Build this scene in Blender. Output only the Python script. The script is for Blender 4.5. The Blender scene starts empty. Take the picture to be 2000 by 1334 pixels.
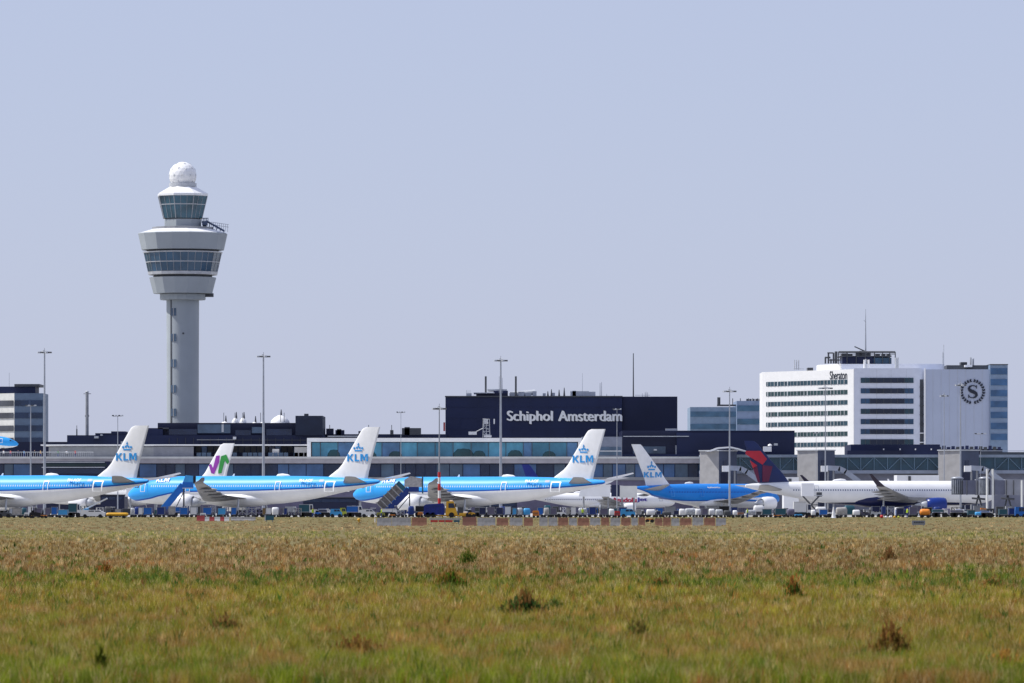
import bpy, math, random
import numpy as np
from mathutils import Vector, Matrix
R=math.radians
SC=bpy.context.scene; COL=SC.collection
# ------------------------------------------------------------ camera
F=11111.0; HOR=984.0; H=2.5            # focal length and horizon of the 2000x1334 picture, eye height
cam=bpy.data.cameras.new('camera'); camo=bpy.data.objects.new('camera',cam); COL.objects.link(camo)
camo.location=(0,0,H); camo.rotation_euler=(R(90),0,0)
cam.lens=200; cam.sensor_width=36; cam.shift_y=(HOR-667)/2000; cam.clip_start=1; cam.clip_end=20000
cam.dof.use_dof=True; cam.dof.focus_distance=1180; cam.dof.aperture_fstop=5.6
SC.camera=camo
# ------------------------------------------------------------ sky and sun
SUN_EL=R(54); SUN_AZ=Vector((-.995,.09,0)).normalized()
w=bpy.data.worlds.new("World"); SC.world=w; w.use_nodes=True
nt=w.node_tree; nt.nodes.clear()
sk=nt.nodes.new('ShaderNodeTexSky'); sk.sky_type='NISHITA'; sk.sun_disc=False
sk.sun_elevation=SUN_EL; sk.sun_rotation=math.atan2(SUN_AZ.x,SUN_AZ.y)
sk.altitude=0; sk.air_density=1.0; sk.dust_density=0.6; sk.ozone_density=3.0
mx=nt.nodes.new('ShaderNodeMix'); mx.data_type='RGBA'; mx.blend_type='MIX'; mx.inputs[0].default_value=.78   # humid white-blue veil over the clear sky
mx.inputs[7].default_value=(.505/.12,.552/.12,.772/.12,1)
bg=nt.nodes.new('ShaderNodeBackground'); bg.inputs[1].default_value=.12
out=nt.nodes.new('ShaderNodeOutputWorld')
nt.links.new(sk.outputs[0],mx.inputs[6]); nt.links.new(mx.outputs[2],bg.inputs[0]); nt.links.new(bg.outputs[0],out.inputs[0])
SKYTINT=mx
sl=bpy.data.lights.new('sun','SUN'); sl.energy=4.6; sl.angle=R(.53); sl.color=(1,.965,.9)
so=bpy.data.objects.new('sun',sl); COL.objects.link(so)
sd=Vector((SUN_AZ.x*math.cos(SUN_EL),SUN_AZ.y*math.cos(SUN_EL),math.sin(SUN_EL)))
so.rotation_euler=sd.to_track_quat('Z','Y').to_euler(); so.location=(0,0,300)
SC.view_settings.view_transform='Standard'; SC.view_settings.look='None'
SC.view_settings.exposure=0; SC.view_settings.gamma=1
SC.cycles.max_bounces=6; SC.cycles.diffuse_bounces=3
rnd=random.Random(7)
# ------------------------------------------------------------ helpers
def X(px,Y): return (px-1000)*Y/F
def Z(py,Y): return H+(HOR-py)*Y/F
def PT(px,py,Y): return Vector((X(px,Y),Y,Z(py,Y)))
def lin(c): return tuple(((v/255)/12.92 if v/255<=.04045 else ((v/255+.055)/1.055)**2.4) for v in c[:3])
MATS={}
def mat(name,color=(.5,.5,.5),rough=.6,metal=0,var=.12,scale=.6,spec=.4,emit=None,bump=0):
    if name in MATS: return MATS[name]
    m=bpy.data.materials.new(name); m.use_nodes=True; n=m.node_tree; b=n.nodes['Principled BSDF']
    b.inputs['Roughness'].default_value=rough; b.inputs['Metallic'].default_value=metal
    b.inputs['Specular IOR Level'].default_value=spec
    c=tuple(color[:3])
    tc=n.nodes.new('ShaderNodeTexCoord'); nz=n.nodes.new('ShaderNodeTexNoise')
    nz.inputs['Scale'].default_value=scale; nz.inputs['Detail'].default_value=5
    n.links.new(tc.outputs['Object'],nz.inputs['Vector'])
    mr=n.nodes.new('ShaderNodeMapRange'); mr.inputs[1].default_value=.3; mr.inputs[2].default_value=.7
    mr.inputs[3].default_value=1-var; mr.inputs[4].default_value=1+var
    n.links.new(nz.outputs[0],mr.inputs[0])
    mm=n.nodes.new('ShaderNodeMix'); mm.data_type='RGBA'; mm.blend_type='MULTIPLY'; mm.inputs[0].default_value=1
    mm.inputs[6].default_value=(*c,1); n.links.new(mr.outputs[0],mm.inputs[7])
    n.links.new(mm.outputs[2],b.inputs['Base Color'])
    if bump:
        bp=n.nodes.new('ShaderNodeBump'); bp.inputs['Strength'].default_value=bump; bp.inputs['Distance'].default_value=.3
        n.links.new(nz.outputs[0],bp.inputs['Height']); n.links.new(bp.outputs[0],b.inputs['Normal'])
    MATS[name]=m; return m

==

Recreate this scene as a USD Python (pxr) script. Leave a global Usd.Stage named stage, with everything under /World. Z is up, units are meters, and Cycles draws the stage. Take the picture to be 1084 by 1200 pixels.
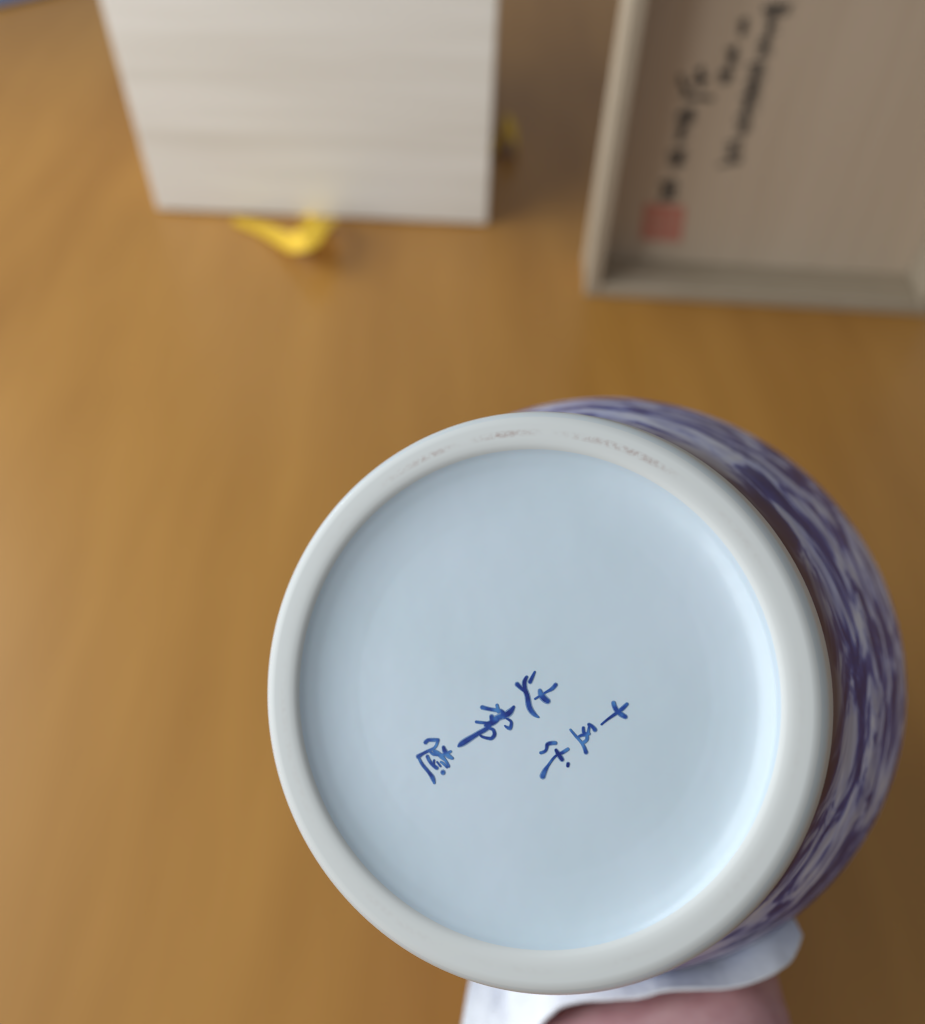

--

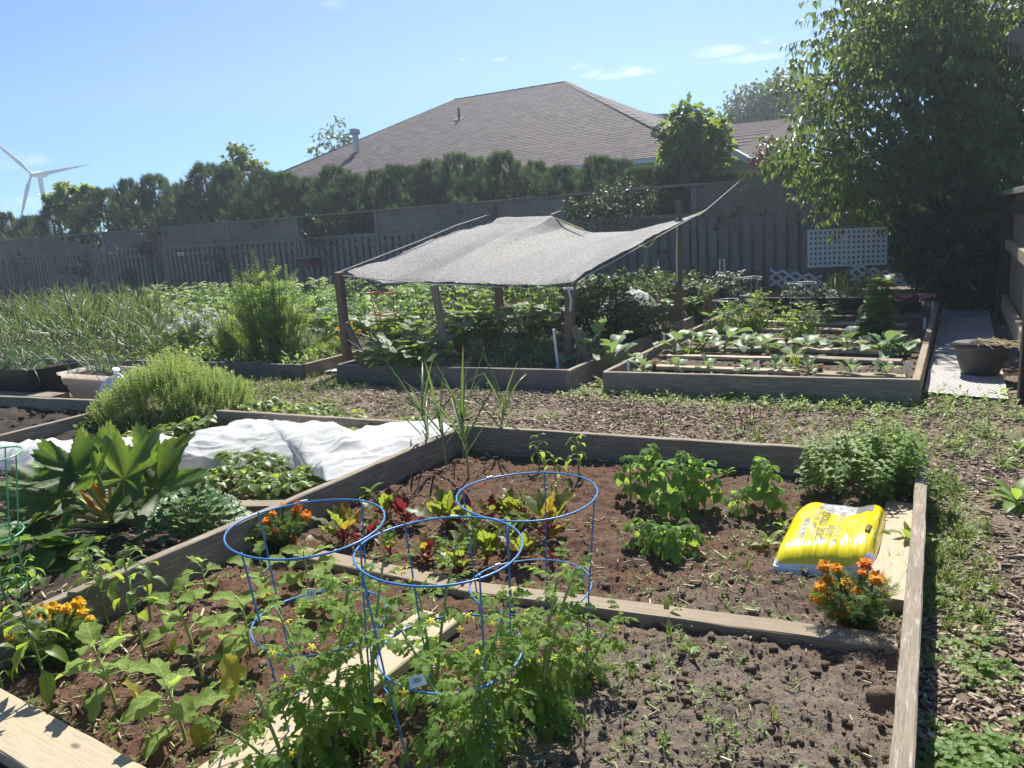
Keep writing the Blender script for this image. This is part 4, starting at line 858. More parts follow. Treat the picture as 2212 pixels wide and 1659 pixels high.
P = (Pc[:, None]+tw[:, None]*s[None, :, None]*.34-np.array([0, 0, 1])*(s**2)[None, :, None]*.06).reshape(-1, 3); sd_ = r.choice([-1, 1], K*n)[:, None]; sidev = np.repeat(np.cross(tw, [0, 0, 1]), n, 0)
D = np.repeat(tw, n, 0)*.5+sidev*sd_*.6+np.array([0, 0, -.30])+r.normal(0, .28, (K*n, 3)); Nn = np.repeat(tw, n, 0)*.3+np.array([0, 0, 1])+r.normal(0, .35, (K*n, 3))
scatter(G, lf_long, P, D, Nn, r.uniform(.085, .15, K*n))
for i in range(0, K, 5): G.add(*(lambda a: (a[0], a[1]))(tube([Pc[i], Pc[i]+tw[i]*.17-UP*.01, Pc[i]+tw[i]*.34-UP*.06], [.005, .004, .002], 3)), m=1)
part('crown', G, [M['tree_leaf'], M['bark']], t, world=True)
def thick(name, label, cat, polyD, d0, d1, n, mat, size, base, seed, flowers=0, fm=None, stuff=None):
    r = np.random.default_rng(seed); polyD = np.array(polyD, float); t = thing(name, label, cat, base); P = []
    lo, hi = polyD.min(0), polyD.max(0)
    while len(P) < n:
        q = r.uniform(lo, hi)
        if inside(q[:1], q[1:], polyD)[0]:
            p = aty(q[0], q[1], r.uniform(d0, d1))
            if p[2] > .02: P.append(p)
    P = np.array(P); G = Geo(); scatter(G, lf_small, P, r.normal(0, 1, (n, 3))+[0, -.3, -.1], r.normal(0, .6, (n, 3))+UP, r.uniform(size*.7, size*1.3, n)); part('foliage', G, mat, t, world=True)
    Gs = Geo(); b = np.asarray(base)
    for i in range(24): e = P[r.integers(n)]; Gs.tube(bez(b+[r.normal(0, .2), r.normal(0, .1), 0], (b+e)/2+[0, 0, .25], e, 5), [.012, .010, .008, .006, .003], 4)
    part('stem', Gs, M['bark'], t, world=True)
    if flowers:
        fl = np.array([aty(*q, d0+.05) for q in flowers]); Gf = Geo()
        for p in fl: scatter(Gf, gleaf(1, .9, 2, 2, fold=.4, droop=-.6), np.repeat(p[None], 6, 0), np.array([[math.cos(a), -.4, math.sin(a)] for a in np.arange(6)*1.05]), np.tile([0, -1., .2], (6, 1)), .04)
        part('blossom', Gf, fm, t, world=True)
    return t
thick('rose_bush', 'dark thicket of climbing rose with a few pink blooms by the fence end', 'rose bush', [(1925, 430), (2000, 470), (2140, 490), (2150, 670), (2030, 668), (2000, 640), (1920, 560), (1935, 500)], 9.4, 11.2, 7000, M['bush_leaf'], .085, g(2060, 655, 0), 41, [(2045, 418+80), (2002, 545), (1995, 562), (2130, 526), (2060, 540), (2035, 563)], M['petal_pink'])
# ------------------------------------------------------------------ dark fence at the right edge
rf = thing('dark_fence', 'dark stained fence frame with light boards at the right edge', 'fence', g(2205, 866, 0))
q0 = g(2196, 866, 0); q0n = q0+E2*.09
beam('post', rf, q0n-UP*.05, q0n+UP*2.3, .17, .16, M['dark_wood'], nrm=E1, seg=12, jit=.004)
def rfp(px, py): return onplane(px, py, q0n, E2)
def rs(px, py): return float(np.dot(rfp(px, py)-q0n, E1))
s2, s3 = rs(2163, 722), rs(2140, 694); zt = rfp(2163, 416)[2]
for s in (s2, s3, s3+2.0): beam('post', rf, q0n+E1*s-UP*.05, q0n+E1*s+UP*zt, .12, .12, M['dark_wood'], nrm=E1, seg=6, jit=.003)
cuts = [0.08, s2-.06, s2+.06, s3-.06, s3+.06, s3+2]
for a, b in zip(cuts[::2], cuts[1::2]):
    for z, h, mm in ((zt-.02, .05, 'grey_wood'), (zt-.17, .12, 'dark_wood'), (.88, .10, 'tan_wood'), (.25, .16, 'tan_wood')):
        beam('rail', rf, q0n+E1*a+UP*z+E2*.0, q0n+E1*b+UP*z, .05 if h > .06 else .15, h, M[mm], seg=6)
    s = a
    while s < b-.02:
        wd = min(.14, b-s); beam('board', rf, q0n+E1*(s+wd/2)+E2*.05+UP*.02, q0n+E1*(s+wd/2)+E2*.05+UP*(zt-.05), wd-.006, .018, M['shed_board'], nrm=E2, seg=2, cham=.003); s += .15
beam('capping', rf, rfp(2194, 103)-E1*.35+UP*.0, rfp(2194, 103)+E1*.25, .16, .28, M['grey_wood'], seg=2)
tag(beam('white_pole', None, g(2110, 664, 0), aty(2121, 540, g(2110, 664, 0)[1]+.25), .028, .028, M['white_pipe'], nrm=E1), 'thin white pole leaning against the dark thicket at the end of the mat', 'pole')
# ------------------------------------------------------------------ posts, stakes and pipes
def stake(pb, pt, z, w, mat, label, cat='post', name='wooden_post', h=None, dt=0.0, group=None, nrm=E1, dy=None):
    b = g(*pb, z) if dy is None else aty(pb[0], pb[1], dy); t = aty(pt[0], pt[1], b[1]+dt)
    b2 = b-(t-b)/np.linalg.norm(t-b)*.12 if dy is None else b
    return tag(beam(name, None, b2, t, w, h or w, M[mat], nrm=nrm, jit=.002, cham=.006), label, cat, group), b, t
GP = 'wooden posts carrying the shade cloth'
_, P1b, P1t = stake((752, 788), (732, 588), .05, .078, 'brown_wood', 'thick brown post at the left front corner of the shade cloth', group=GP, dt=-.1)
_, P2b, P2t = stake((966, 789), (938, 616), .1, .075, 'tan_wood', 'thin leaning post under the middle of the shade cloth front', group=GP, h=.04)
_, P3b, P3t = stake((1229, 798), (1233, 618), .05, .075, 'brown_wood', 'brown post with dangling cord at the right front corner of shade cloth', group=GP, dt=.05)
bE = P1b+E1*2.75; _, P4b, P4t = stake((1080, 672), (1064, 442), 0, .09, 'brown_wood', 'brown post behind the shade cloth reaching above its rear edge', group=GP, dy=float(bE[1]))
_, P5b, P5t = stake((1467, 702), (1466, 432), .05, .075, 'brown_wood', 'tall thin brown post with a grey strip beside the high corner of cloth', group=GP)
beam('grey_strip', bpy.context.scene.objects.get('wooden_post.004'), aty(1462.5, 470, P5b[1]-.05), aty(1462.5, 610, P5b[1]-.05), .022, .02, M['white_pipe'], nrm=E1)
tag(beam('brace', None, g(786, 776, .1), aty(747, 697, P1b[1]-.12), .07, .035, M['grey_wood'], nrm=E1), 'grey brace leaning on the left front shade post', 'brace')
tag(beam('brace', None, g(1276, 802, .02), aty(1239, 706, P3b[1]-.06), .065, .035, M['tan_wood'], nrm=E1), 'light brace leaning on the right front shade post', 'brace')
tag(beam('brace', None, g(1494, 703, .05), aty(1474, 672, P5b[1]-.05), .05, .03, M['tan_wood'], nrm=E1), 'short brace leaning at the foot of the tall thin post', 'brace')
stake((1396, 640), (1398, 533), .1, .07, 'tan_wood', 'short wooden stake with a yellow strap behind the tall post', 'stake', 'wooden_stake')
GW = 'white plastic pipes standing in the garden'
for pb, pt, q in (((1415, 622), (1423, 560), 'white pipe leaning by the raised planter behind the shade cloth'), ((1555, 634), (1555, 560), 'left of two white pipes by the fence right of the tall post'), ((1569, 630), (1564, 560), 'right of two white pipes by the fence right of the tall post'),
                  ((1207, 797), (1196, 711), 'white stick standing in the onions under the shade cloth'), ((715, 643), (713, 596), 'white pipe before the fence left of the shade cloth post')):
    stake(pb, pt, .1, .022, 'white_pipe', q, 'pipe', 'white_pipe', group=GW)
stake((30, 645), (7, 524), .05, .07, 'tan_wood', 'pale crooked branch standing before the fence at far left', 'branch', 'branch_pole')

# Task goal
Each line of the material that holds the string "picture" counts once; give the total alone.

# Exercise solution
4